As I did a friend's hair this week, I was listening as she talked about dealing with the transition of being a parent to young children to being a parent of adults who no longer need you to "mother" them. She explained how frustrating it can be to only be in the loop of things when your child needs something or even just calling to vent their frustrations and hard times. Not frustrating because she doesn't want to be there for them in that way,(Let's be honest, we all just wanna call Mom when we have a rough day) but because her desire is to be included in all the happy, every day occurrences too. She went on to say how she wanted their time. Not because they stood to gain anything from it or because it felt like an obligation, but simply because they wanted to enjoy time with her. As I thought about the conversation later, I thought about how great a comparison that was to our relationship with our ultimate parent, God.
God just wants a little of our time. Not only when we are going through a hard time and need his help, not only when we need a favor, not only what we have left over at the end of the day week month- in my case. He wants us to talk to him about the good things. He wants us to spend time with Him, not out of obligation or fulfilling some "Christian duty", but because we WANT to.
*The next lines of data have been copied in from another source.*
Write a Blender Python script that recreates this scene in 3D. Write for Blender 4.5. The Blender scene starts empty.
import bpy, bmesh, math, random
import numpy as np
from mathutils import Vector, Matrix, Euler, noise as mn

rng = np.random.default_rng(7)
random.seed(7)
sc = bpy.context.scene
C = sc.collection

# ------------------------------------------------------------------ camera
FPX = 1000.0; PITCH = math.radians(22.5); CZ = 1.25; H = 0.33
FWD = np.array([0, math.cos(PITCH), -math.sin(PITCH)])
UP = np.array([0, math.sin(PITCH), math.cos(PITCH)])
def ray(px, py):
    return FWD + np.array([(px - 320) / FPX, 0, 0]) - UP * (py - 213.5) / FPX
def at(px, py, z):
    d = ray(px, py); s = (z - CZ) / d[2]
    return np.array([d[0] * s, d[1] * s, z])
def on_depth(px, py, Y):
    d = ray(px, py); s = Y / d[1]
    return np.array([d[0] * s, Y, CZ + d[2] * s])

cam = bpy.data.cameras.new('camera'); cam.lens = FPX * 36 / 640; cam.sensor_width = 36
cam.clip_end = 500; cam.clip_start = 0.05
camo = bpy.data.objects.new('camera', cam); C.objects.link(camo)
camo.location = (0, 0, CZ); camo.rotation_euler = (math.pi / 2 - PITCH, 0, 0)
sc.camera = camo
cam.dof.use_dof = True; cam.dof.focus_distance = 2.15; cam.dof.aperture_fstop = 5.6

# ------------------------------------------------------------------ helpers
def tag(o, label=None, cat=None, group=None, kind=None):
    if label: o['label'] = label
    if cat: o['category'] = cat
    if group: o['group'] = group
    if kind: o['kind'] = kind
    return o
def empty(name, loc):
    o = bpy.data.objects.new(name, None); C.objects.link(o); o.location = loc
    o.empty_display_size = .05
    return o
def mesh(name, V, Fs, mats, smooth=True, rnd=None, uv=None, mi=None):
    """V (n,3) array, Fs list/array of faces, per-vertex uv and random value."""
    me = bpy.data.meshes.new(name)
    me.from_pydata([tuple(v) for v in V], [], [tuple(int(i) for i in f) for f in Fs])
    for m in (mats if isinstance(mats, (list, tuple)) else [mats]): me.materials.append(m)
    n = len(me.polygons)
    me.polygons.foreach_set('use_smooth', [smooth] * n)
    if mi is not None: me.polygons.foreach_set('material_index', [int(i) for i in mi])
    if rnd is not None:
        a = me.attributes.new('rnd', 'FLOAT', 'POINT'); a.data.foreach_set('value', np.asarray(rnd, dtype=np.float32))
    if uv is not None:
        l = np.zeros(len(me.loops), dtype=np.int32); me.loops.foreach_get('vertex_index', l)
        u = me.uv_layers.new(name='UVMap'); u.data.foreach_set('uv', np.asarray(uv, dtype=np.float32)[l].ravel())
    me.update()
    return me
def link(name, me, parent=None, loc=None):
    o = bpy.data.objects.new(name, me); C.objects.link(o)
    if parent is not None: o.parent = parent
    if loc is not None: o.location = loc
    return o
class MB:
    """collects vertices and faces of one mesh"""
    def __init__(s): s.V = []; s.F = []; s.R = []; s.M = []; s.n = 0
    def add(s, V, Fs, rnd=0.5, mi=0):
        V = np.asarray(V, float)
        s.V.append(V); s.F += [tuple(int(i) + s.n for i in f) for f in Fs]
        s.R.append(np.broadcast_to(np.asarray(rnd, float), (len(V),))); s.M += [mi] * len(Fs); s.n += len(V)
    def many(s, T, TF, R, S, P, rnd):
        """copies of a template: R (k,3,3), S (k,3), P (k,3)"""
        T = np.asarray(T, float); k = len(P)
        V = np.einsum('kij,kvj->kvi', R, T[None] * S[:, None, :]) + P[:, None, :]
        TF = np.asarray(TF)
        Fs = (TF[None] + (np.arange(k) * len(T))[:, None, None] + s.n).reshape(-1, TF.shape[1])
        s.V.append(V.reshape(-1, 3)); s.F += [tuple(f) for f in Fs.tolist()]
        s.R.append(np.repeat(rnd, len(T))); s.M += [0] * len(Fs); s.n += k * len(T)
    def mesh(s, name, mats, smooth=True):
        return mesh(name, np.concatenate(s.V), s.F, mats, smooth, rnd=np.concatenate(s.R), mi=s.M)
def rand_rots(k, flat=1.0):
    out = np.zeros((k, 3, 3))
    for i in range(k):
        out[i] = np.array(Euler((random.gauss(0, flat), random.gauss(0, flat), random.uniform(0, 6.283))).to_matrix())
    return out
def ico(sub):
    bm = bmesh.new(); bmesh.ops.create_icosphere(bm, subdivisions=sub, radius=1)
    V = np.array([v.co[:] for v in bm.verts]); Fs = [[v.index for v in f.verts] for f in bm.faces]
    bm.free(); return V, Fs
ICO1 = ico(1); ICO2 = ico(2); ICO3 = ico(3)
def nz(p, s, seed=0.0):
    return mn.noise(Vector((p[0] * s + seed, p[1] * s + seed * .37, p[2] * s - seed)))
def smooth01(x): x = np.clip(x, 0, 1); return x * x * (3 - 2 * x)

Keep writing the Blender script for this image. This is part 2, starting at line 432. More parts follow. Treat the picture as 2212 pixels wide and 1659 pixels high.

Too many people think "God has the entire population to worry about...He doesn't care about my little day to day things". Wrong. The Bible calls him our Father for a reason. He does care. So instead of thinking of ways to cut down my study time, of getting it "out of the way", I need to enjoy that time with my parent because I love him. Because He loves me more than I could ever fathom. And because I am honored and humbled that He cares a whole lot about spending time with me.